Research: Mapping the Demand
Sex Buyers in Minnesota
At the Women’s Foundation of Minnesota, we know that to solve a community problem, you must first understand it. And there are few community problems less understood and more shrouded in shadows than sex trafficking.
First-of-its-kind research on sex buyers
Mapping the Demand: Sex Buyers in Minnesota is key to creating targeted strategies to disrupt the sex trafficking market and end the demand.
We want Minnesota to be a state that we can all be proud of where everyone can live in safety. To do that, we must all be part of the solution. The Women’s Foundation of Minnesota invests in targeted strategies to disrupt the sex-trafficking market, end the demand, and decrease violence and sexual exploitation.

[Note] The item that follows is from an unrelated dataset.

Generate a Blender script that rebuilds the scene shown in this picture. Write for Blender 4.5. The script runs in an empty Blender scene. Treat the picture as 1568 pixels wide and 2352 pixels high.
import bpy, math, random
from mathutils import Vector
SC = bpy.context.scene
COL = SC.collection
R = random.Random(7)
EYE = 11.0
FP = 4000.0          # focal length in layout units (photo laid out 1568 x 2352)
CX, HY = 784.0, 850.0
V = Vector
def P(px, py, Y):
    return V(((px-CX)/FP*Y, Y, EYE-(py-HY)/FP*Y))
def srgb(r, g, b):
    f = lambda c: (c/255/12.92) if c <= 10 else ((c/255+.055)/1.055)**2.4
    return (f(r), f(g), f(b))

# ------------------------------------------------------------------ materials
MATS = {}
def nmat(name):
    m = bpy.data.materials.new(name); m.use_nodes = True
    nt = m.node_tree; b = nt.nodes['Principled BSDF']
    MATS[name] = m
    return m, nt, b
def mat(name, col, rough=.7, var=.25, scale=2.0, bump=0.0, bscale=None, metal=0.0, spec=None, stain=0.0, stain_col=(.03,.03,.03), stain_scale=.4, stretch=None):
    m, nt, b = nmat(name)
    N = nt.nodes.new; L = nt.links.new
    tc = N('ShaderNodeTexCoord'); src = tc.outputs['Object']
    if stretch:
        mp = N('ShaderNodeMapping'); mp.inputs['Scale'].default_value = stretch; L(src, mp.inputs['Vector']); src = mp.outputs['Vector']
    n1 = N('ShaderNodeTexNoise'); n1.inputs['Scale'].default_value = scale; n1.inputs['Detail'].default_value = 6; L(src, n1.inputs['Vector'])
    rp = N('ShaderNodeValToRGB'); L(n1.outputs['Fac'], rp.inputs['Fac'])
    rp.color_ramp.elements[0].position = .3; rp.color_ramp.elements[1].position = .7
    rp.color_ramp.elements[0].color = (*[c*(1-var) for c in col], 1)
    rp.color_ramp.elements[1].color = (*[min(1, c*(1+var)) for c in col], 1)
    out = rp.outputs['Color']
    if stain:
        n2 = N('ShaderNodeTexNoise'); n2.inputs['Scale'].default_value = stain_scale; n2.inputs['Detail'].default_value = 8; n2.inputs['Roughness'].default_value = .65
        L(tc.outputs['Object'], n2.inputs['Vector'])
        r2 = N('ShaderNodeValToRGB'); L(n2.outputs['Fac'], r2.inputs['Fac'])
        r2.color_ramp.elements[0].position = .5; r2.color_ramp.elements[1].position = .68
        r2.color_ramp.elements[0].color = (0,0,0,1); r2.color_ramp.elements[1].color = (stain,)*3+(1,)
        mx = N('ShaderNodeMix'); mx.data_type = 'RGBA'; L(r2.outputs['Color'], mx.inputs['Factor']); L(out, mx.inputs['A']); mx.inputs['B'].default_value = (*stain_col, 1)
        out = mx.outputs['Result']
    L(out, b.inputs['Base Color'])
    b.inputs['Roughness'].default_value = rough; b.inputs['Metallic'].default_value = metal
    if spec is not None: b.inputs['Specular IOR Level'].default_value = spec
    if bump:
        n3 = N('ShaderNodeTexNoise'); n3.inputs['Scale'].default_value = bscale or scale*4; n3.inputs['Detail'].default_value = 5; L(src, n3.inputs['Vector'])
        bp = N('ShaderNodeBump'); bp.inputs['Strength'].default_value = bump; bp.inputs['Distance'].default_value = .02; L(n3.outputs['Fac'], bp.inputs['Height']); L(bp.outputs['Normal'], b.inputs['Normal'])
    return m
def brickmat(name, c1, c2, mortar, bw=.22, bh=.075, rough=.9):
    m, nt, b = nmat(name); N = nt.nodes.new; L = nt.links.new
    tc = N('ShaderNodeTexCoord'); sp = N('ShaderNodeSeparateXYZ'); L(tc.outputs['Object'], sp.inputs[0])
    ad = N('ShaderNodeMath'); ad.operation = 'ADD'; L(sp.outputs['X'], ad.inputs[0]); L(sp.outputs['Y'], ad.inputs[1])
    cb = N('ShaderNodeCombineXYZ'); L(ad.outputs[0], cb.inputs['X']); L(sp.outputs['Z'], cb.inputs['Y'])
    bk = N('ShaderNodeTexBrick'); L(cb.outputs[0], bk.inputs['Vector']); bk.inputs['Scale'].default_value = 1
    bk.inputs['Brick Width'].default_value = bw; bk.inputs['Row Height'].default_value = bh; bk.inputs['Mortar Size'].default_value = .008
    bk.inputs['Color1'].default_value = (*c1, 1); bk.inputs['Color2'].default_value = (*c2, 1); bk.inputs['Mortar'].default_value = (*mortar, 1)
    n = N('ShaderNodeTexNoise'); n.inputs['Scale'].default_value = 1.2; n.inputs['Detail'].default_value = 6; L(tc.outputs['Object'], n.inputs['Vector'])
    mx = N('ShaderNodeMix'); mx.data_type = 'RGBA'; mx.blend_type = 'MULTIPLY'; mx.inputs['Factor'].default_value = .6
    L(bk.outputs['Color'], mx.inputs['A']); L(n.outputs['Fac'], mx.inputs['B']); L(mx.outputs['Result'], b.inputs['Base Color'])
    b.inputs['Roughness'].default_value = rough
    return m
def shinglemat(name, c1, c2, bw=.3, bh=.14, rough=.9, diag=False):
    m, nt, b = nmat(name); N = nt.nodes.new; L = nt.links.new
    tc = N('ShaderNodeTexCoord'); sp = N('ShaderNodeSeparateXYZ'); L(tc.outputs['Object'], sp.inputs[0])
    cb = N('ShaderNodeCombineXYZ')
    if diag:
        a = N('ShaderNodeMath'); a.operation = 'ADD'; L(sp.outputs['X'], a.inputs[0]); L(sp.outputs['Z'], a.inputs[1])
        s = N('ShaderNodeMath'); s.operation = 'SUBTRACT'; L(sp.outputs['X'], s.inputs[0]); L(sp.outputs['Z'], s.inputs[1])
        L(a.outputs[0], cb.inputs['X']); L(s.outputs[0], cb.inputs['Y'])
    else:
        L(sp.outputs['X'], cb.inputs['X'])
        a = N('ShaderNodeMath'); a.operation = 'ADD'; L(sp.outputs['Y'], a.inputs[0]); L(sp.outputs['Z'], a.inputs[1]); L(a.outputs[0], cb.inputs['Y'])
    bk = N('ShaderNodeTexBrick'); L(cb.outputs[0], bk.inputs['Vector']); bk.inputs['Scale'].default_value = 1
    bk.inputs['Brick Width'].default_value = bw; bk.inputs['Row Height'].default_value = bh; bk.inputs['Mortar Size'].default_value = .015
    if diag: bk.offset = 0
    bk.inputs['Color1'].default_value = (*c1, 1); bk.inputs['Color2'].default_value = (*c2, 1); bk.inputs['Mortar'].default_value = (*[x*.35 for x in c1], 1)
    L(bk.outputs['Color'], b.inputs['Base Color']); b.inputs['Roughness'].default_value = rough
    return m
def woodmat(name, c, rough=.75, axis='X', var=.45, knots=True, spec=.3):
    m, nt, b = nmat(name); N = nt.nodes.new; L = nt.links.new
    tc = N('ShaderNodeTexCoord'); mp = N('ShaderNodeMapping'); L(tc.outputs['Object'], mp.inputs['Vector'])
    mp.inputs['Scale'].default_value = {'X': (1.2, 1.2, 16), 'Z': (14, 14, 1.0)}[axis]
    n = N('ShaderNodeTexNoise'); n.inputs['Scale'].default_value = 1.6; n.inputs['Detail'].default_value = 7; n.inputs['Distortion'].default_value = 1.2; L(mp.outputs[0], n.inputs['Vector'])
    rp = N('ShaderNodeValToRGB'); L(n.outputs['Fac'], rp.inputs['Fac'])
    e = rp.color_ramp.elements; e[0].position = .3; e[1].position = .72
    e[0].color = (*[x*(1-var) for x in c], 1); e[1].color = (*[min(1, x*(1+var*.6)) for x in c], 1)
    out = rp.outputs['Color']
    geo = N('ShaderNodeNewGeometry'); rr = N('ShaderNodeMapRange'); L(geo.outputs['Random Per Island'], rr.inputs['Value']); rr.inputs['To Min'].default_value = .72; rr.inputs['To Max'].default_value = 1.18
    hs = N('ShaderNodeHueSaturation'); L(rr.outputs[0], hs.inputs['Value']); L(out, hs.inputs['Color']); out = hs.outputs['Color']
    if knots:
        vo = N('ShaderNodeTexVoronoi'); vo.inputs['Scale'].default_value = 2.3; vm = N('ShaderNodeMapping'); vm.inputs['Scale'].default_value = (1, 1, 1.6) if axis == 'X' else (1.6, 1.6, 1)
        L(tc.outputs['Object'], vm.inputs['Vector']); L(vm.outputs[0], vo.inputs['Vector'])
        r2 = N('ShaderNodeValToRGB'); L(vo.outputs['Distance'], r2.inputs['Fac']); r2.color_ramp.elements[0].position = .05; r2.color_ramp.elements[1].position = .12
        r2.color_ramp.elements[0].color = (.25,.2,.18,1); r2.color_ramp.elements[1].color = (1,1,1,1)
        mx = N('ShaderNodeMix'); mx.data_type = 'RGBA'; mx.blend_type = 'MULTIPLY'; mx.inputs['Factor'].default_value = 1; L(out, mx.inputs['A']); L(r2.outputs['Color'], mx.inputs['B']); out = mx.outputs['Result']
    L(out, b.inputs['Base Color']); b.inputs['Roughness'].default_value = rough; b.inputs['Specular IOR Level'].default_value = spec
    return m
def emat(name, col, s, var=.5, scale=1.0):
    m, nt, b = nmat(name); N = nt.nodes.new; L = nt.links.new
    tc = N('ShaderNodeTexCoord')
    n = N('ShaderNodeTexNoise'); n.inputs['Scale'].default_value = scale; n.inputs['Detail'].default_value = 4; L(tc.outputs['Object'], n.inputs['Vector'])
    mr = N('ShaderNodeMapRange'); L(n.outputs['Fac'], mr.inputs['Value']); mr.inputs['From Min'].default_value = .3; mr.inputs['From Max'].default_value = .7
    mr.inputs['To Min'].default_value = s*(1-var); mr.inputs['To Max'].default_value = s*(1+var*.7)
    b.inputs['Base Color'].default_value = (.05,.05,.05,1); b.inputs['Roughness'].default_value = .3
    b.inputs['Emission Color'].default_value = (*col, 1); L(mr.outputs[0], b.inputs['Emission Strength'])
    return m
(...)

The Women’s Foundation of Minnesota commissioned and funded this research conducted by the University of Minnesota’s Robert J. Jones Urban Research and Outreach Engagement Center (UROC). The report is a follow-up to Mapping the Market for Sex with Trafficked Minor Girls in Minneapolis (2014), also funded by the Women’s Foundation, which charted the overall market for juvenile sex trafficking within communities in one city. This 2017 report studies sex buyers statewide.
This report deepens our understanding of Minnesotans who pay for sex.
The goal of this study is to help close a significant gap in research, practice, and policy related to sex buyers and provide empirical evidence to support action. We sought to understand who they are, where they live and purchase sex, how they approach the marketplace for sex, and what they seek to purchase.
The study builds on findings from “Mapping the Market for Sex with Minor Trafficked Girls in Minneapolis” which documented the processes – rooted in exploitation, violence and manipulation – through which a supply of trafficked girls is developed and brought to the marketplace by sex trafficking operations. “Mapping the Demand” provides a critical next step for understanding the market for sex in Minnesota by focusing on sex buyers in Minnesota.
Sex buying is hidden, illegal, highly stigmatized, and often dangerous. Research is difficult because there is currently no way to generate a representative sample of people who purchase sex. Therefore, the research team used a mixed-methods and community-based approach to surface stakeholder knowledge across jurisdictions, professions, geography, and experience.
Aided by more than 150 qualitative interviews of law enforcement, prosecutors and social service personnel in Minnesota, North Dakota, South Dakota and Wisconsin, the report examines the demographics of Minnesota’s sex buyers, their buying tendencies, and methods of entry into the marketplace. The market includes victims of sex trafficking and commercial sexual exploitation.
This study is an important step in developing a knowledge-base that will help end sex trafficking in Minnesota and beyond.
Findings Include:
- Sex buyers are predominantly middle-aged, white, married men from across the whole state of Minnesota, which is representative of Minnesota’s general population.
- Sex buyers typically do not purchase sex in their hometowns—a finding particularly prevalent in small towns and rural areas. Instead, most buyers travel between 30 and 60 miles to purchase sex, with traveling often done during the work commute or over the lunch hour.
- Sex buyers in Minnesota are not necessarily purchasing a person or sex act, but rather a sexual experience that is shaped by the power and control derived from their purchasing power.
- A significant portion of sex buyers do not know whether the person they purchase sex from is a trafficked individual or not. The way most buyers enter the marketplace is designed to obscure transactional mechanisms and create a veil between trafficking operations and sex buyers.
To be successful, we must educate and engage boys and men as leaders in this movement, and commit to a future of safety, opportunity, and respect for all girls and women in Minnesota.